Following your notations, define $H$ by letting $H(x)= 1$ when $x\ge 0$ and $H(x)=0$ when $x<0$. Define $V(x):=xH(x)$. Let us start with the simplest case $f(x)=f_t(x):=H(x-t)$ for some $t\in (0,1)$ and construct the associated $g_t$ and $h_t$. Functions of the form $x\mapsto b\cdot V(x-a)$ for appropriate constants $a< 1$ and $b>0$ are natural candidates for both $g_t$ and $h_t$, which are non-negative, continuous, increasing and convex. Using the constraints $g_t\le f_t\le h_t$ and $\frac{1}{2}\int_0^1 h_t\le\int_0^1 f_t\le 2\int_0^1 g_t$, we can easily find $g_t$ and $h_t$ with the supposed form as follows:
$$g_t(x):= \frac{1}{1-t}V(x-t),\quad h_t(x):= \frac{1}{1-t}V(x-2t+1).\tag{1}$$ It is easy to verify that $g_t$ and $h_t$ satisfy all the requirements in the statement for $f_t$.

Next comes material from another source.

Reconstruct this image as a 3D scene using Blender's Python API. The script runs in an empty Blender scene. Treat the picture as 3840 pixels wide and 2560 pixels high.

When $f$ is an increasing $C^1$ function with $f(0)=0$, it can be expressed as $$f(x)=\int_0^1 f_t(x)f'(t)dt.$$ As a result, $g$ and $h$ can be constructed by expressing them in a similar way in terms of $g_t$ and $h_t$ respectively:
$$g(x):=\int_0^1 g_t(x)f'(t)dt,\quad h(x):=\int_0^1 h_t(x)f'(t)dt.\tag{2}$$ Due to $(2)$ and the fact $f'\ge 0$, it is easy to check that all the requirements for $g$ and $h$ are inherited from that for $g_t$ and $h_t$.
When $f$ is only increasing, the correct formulas of $g$ and $h$ can be guessed from $(1)$ and $(2)$ using integration by parts. Simple calculation shows that when $x\in[0,1)$, $$g(x)=(1-x)\int_0^x\frac{f(t)}{(1-t)^2}dt, \quad h(x)=(1-x)\int_0^{\frac{1+x}{2}} \frac{f(t)}{(1-t)^2}dt.\tag{3}$$
It is easy to check that $$g(1):=\lim_{x\to 1^-}g(x)=\lim_{x\to 1^-}f(x),\quad h(1):=\lim_{x\to 1^-}h(x)=2\lim_{x\to 1^-}f(x),\tag{4}$$ and $g$ and $h$ defined in $(3)$ and $(4)$ satisfy all the requirements.